As noted above, the start/stop process is almost seamless but you are nevertheless aware that the engine is stopping and starting. But this is a small price to pay for saving gas and being more economical. But that leads to the following key question: what is the savings involved and in a cost benefit analysis, how does the savings compare to the extra costs involved. In other words, I am looking for outcomes assessment on the car level.

When outcomes assessment first surfaced in higher education and also in K-12 education, I wondered whether these efforts were really necessary. There were many outcomes that were clearly present, so what was the necessity of a comprehensive effort in this area. There were also substantial additional costs involved in undertaking any comprehensive assessment effort. However, working with outcomes assessment over these recent years and seeing how it now leads naturally to continuous improvement has convinced me as to the wisdom of the efforts in this area. Especially the migration of assessment to the individual areas and courses in the curriculum has convinced me that on both the micro level and the macro level, education and our students are the beneficiaries.

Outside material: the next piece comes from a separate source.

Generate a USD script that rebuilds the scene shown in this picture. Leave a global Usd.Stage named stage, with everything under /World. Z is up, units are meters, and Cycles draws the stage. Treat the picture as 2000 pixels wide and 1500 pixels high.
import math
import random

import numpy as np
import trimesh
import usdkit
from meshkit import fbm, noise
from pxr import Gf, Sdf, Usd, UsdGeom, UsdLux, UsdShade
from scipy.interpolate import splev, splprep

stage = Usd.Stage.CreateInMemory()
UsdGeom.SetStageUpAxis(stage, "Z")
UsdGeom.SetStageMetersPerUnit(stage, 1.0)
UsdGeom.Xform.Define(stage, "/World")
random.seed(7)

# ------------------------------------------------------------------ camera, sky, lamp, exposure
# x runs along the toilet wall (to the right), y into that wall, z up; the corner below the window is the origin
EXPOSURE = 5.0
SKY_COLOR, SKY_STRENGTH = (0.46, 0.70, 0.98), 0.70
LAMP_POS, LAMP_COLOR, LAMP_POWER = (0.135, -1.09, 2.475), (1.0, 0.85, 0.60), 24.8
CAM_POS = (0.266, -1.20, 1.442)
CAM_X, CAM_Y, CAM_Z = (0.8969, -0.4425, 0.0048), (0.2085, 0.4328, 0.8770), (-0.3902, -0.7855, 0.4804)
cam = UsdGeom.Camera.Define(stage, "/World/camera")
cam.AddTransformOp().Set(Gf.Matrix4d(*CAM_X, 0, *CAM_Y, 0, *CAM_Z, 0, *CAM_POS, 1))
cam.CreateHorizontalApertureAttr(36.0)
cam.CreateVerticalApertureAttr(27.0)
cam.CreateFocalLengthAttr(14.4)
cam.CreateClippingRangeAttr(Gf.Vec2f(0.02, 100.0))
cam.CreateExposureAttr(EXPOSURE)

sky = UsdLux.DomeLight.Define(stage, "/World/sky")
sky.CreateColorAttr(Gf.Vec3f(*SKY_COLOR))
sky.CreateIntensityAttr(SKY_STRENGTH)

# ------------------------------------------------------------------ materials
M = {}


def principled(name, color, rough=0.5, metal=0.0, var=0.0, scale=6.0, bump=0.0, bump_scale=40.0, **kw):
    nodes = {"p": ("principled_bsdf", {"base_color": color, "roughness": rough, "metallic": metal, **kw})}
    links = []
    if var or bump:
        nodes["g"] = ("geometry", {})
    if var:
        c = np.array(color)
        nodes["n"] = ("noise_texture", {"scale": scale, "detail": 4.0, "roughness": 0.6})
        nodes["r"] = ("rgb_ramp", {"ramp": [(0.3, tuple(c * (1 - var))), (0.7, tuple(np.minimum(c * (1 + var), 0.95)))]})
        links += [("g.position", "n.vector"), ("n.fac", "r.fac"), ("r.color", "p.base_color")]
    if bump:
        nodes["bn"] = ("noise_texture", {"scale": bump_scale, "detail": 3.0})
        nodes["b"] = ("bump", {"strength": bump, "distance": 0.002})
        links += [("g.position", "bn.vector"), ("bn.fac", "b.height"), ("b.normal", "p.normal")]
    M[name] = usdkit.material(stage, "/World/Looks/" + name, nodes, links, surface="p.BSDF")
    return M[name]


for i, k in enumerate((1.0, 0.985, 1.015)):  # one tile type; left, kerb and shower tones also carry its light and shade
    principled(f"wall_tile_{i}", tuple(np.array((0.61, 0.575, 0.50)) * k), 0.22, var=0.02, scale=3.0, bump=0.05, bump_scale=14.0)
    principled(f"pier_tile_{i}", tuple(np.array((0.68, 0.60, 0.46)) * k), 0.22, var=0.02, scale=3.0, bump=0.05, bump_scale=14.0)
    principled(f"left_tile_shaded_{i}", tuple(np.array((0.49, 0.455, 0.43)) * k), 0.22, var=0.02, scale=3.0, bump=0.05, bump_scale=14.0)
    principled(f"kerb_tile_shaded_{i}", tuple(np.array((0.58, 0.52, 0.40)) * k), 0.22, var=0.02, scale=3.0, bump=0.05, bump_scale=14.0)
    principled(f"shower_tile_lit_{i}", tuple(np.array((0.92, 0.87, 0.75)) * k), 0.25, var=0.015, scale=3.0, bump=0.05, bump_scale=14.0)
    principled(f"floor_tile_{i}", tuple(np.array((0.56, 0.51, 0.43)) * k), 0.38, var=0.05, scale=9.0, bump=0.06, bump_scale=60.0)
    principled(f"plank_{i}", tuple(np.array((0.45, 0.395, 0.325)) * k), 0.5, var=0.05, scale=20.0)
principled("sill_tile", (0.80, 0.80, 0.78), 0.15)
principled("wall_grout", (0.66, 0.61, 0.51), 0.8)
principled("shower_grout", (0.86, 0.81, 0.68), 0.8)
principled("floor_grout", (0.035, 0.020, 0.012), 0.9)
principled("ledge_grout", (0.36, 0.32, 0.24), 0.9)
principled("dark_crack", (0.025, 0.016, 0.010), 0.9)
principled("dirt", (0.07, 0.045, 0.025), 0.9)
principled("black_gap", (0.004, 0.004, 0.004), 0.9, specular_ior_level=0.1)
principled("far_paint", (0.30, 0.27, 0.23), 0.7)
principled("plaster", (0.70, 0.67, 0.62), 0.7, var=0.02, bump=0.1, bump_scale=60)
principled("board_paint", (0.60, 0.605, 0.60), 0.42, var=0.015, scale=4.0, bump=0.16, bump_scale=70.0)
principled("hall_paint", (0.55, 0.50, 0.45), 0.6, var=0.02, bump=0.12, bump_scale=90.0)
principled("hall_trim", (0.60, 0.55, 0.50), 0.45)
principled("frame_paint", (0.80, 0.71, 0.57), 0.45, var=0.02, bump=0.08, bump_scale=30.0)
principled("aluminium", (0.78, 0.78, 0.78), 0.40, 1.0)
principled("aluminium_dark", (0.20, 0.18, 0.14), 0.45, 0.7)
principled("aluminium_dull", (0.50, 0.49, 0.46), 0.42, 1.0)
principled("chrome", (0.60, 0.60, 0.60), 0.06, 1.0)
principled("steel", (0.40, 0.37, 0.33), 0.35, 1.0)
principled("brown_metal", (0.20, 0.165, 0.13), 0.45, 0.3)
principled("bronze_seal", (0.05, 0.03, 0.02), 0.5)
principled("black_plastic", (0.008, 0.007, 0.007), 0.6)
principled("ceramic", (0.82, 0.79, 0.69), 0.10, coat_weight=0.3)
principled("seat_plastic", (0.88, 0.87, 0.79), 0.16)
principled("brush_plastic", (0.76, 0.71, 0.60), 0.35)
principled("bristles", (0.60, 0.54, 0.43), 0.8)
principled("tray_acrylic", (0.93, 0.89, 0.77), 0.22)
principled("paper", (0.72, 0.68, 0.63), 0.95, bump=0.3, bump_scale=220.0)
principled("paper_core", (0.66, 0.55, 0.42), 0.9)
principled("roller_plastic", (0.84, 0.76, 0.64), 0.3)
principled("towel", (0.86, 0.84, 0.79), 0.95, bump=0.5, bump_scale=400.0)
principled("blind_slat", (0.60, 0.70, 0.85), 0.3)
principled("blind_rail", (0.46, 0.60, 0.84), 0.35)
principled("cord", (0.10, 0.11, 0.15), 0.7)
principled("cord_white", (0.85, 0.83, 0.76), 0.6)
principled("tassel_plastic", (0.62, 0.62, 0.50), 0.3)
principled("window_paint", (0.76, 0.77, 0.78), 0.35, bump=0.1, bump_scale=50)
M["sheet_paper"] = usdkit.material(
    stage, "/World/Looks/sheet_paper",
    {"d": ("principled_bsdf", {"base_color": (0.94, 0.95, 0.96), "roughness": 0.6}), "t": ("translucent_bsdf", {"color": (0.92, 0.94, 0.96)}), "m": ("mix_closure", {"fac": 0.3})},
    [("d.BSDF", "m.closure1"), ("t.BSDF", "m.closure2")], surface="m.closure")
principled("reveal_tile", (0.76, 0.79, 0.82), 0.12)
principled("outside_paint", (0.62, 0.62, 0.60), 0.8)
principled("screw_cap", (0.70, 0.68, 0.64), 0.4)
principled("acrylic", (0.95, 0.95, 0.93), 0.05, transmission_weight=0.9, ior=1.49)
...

On the K-12 level, I am equally convinced about the benefit of comprehensive outcomes assessment but I am also somewhat more concerned. I have this feeling and some supporting data to go with the feeling, that assessment has resulted in an overemphasis on testing. And too much testing too early in a student’s career replaces a love of learning with a sense of apprehension which is clearly counterproductive. We need a balance and we need assessment that is imbedded in the curriculum rather than overemphasizing examinations.

I am a lifetime subscriber to Consumer Reports and a tremendous fan of their highly systematic assessment of the worth of many products and many services. Their testing of cars and their surveys of car owners constitute a model of assessment in the moment and over time that has been unmatched for many years, and still is unmatched by any of the competition.